Reasonable Service

"Your reasonable service." God never asks anything unreasonable. He is never exacting. He only asks rights when he asks you to forsake sin. A man must be an idiot if he does not see that man is unreasonable when unrighteous. God never made a law to govern you that you wouldn't have made if you had known as much as God knows. You don't know that much and never can, so the only sensible thing to do is to obey God's laws. Faith never asks explanation.

God asks some things that are hard, but never any that are unreasonable. I beseech you, brethren. It was hard for Abraham to take his son up on the mountain and prepare to offer him up as a sacrifice to God, but God had a reason. Abraham understands tonight, and Abraham is satisfied. It was hard for Joseph to be torn from his own people and to be sold into Egypt and to be lied about by that miserable woman, torn from his mother and father, but God had a reason. Joseph knows tonight, and Joseph is satisfied. It was hard for Moses to lead the Jews from Egypt, following the cloud by day and the pillar of fire by night and make that crossing of the Red Sea, only to have God call him up to Mount Pisgah and show him the Promised Land and say: "Moses, you can't go in." It was hard, but God had a reason. Moses understands tonight, and Moses is satisfied. It was hard for Job to lose his children and all that he possessed and to be afflicted with boils, and to be so miserable that only his wife remained with him. But God had a reason. Job understands tonight, and Job is satisfied.

It was a hard thing God asked of Saul of Tarsus—to bear witness to him at Rome and Ephesus, to face those jeering heathen, to suffer imprisonment and be beaten with forty stripes save one, and finally to put his head on the block and have it severed by the order of old Nero, but God had a reason. Paul understands tonight, and Paul is satisfied. It was a hard thing God asked of Jesus—to leave the songs of the angels and the presence of the redeemed and glorified and come down to earth and be born amid the malodors of a stable, and be forced to flee from post to post, and dispute with the learned doctors in the temple at twelve years of age and confute them, and to still the storm and the troubled waters, and to say to the blind, "Be whole," and finally to be betrayed by one of his own followers and to be murdered through a conspiracy of Jews and Gentiles; but now he sits on the throne with the Father, awaiting the time to judge the world. Jesus understands and Jesus is satisfied.

It was a hard thing for me when God told me to leave home and go out into the world to preach the gospel and be vilified and libeled and have my life threatened and be denounced, but when my time comes, when I have preached my last sermon, and I can go home to God and the Lamb, he'll say, "Bill, this was the reason." I'll know what it all meant, and I'll say "I'm satisfied, God, I'm satisfied."


[CHAPTER XXVII]
A Wonderful Day at a Great University

The higher you climb the plainer you are seen.—Billy Sunday.

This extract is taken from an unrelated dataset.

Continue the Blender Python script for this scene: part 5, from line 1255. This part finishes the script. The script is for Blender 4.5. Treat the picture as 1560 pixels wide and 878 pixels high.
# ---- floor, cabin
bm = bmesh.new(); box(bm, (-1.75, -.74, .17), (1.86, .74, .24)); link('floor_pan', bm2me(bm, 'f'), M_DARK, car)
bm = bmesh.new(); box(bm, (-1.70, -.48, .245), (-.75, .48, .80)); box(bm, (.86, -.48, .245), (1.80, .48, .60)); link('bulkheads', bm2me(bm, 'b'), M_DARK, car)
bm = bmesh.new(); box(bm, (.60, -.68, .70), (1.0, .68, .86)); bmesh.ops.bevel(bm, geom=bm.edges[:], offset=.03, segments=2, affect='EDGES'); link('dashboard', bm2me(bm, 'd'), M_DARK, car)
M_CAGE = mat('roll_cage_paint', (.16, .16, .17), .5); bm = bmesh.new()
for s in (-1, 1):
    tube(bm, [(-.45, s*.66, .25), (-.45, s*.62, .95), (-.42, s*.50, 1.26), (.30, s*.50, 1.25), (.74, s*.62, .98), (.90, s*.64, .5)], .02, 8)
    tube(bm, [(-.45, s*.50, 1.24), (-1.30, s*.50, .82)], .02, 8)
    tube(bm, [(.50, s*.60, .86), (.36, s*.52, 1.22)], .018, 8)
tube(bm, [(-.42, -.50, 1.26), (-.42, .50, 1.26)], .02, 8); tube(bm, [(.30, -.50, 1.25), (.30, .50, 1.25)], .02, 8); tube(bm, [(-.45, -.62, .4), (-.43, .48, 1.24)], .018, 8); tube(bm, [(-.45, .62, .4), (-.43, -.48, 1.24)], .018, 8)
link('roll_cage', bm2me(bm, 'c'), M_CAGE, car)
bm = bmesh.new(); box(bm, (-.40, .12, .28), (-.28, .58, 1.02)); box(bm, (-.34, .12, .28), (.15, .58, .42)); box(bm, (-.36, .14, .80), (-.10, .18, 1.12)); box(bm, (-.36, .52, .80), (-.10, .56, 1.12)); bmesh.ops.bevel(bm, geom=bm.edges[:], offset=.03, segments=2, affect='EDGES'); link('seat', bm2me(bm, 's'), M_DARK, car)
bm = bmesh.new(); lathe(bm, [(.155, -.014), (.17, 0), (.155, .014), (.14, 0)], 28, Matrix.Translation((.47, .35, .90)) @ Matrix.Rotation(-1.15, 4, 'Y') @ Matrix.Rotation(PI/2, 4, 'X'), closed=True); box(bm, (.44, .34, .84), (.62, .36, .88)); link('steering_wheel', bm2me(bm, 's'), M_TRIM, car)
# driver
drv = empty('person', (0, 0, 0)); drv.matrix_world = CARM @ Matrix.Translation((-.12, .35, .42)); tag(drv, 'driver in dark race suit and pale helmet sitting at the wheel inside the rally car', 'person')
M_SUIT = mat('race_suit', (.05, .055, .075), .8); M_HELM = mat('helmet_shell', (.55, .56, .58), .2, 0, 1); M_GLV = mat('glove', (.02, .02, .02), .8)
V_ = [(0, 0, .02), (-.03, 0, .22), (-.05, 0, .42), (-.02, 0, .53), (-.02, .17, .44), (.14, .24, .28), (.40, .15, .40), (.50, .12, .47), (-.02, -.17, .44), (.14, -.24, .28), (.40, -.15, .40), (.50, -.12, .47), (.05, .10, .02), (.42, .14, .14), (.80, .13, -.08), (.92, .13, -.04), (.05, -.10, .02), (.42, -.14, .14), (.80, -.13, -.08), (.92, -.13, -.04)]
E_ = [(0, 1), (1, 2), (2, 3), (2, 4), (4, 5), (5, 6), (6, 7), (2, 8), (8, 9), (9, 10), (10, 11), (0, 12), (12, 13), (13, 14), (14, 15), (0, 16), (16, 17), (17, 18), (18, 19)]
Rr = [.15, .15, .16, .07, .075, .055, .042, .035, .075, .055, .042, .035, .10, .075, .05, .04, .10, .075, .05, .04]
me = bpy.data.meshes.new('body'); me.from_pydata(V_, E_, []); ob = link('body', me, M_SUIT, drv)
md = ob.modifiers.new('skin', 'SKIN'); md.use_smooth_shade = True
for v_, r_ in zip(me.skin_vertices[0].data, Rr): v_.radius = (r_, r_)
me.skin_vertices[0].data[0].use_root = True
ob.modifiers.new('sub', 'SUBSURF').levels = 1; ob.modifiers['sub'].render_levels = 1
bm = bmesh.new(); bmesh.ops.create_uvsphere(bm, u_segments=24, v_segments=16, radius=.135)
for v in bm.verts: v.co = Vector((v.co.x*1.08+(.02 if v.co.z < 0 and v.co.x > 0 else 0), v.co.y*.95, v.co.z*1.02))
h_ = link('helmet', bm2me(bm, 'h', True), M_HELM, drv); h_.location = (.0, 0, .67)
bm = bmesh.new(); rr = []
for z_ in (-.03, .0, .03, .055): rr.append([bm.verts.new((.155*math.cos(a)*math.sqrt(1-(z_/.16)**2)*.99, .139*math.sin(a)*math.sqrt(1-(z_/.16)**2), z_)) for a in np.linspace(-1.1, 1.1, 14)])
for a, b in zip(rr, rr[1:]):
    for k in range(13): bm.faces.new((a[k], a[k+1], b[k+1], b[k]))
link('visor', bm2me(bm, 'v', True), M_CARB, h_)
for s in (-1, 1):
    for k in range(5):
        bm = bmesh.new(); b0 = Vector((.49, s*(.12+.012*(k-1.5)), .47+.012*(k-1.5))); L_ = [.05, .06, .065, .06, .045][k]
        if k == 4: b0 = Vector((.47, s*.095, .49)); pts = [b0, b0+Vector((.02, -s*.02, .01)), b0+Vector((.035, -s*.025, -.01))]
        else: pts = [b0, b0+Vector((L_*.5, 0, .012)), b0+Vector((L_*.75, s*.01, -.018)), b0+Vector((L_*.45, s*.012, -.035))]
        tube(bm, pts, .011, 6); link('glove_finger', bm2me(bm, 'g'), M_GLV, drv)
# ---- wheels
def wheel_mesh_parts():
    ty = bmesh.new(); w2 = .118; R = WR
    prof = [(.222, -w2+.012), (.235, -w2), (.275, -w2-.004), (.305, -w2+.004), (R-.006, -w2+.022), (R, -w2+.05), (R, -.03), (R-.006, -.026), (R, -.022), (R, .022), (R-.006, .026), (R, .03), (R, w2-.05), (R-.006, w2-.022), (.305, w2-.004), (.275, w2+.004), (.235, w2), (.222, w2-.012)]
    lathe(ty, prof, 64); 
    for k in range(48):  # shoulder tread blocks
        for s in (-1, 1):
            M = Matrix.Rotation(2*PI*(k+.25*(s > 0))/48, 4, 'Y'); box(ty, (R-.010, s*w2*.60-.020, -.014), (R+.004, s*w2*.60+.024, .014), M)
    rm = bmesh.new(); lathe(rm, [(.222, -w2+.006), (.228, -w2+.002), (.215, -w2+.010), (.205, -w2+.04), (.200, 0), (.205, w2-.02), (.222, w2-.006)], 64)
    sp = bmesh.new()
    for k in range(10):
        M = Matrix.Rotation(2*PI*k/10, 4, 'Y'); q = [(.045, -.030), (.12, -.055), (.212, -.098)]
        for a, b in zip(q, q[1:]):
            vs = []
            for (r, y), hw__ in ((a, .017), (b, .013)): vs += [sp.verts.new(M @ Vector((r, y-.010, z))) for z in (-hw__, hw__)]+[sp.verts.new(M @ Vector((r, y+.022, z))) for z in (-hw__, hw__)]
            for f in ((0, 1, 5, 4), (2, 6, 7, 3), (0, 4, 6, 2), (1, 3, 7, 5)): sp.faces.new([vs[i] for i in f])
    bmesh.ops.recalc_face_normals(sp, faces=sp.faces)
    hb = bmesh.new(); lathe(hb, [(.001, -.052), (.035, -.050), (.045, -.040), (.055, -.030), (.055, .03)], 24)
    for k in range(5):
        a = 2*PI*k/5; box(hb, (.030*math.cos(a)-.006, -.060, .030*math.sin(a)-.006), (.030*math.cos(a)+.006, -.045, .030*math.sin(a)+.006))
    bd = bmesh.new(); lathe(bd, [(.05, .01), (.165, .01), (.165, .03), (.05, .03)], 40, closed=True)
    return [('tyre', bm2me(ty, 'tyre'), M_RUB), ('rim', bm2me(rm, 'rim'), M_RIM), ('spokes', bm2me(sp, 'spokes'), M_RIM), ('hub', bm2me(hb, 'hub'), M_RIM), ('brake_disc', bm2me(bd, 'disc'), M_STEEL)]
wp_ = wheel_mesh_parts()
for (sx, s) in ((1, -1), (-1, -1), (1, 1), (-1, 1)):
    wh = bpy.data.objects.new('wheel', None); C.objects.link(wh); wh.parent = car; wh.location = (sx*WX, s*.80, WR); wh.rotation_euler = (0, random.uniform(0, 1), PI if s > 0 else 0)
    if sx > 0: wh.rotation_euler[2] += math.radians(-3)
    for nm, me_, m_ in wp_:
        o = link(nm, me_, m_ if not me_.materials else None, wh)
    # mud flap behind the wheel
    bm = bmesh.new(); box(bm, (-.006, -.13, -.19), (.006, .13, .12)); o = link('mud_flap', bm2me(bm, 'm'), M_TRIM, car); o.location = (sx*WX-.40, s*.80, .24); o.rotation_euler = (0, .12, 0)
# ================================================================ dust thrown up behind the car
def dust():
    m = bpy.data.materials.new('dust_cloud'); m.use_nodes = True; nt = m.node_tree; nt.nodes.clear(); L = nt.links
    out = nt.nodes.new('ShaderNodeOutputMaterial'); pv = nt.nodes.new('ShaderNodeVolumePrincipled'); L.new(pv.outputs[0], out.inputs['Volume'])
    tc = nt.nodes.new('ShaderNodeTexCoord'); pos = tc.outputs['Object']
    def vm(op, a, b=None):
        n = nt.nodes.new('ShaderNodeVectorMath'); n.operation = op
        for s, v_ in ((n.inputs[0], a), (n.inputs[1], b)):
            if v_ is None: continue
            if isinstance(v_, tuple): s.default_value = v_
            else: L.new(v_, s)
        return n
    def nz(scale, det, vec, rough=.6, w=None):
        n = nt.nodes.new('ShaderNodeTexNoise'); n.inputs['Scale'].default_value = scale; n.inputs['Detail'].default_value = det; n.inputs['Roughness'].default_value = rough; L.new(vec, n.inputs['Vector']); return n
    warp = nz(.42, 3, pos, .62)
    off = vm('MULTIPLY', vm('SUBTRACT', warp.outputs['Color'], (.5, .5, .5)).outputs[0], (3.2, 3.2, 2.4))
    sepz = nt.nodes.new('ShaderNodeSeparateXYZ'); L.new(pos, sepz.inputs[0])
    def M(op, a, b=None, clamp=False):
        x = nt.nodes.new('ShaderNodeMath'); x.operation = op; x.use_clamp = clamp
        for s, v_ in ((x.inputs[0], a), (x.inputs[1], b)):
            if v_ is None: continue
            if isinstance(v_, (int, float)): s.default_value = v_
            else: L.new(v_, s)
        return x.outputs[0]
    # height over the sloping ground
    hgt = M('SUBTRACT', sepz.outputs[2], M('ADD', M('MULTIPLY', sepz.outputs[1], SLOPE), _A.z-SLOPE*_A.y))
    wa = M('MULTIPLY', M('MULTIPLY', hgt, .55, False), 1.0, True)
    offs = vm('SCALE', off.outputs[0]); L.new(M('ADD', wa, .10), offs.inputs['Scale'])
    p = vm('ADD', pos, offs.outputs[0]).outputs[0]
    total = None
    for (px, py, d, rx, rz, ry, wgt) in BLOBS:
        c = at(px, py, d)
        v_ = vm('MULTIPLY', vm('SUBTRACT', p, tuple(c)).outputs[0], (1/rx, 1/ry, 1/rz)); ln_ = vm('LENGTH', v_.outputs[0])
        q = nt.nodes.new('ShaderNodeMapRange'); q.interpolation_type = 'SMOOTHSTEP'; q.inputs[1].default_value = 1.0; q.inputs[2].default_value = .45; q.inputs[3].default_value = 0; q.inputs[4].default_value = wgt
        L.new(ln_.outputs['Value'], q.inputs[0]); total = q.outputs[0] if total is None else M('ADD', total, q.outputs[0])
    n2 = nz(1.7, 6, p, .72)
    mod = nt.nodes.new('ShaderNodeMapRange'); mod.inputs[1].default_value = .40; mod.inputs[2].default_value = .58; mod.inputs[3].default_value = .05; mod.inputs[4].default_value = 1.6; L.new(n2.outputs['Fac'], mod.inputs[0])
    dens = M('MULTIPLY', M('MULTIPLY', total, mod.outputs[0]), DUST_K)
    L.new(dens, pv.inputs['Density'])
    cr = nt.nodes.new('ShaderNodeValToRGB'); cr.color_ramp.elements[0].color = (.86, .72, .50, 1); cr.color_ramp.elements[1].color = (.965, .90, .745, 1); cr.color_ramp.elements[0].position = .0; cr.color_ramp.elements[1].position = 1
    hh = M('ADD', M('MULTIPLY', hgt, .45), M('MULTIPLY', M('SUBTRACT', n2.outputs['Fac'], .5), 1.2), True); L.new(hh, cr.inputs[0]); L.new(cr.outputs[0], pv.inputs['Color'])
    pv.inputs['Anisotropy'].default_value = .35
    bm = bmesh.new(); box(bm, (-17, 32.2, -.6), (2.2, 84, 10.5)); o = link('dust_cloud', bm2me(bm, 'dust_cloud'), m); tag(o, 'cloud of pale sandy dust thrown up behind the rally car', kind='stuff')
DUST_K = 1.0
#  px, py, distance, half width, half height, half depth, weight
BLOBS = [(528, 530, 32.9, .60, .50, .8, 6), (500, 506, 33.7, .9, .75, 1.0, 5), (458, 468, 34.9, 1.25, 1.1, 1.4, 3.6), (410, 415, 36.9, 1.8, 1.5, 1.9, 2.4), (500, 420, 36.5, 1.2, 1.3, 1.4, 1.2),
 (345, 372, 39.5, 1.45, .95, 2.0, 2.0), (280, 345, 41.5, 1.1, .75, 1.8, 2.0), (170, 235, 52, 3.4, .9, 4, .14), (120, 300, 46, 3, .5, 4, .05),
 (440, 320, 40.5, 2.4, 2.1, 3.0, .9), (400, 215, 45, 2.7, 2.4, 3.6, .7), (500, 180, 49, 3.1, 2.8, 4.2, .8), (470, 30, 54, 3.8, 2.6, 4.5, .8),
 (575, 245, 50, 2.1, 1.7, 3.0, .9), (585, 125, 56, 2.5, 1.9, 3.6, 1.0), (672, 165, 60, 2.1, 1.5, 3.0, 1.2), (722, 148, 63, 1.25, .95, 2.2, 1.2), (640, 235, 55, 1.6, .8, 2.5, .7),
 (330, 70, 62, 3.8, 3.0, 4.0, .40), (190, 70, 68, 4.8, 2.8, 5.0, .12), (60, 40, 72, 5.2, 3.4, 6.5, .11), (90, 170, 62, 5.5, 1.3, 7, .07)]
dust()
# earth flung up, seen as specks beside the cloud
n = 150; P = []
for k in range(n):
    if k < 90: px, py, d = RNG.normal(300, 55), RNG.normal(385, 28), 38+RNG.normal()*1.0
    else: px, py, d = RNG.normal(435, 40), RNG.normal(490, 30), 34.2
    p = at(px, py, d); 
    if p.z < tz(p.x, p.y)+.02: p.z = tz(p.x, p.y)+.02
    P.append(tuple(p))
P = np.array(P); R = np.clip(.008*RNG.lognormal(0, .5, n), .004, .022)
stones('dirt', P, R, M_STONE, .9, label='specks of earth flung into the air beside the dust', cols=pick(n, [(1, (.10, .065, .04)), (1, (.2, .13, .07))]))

Billy Sunday has had many great days in his life—mountain-top experiences of triumphant service; exalted occasions when it would seem that the climax of his ministry had been reached. Doubtless, though, the greatest day of his crowded life was the thirtieth of March, 1914, which he spent with the students of the University of Pennsylvania at Philadelphia.

The interest not alone of a great university but also of a great city was concentrated upon him on this occasion. An imposing group of discriminating folk took the opportunity to judge the much discussed evangelist and his work. In this respect, the day may be said to have proved a turning point in the public career of the evangelist. It silenced much of the widespread criticism which had been directed toward him up to this time; and it won for him the encomiums of a host of intellectual leaders.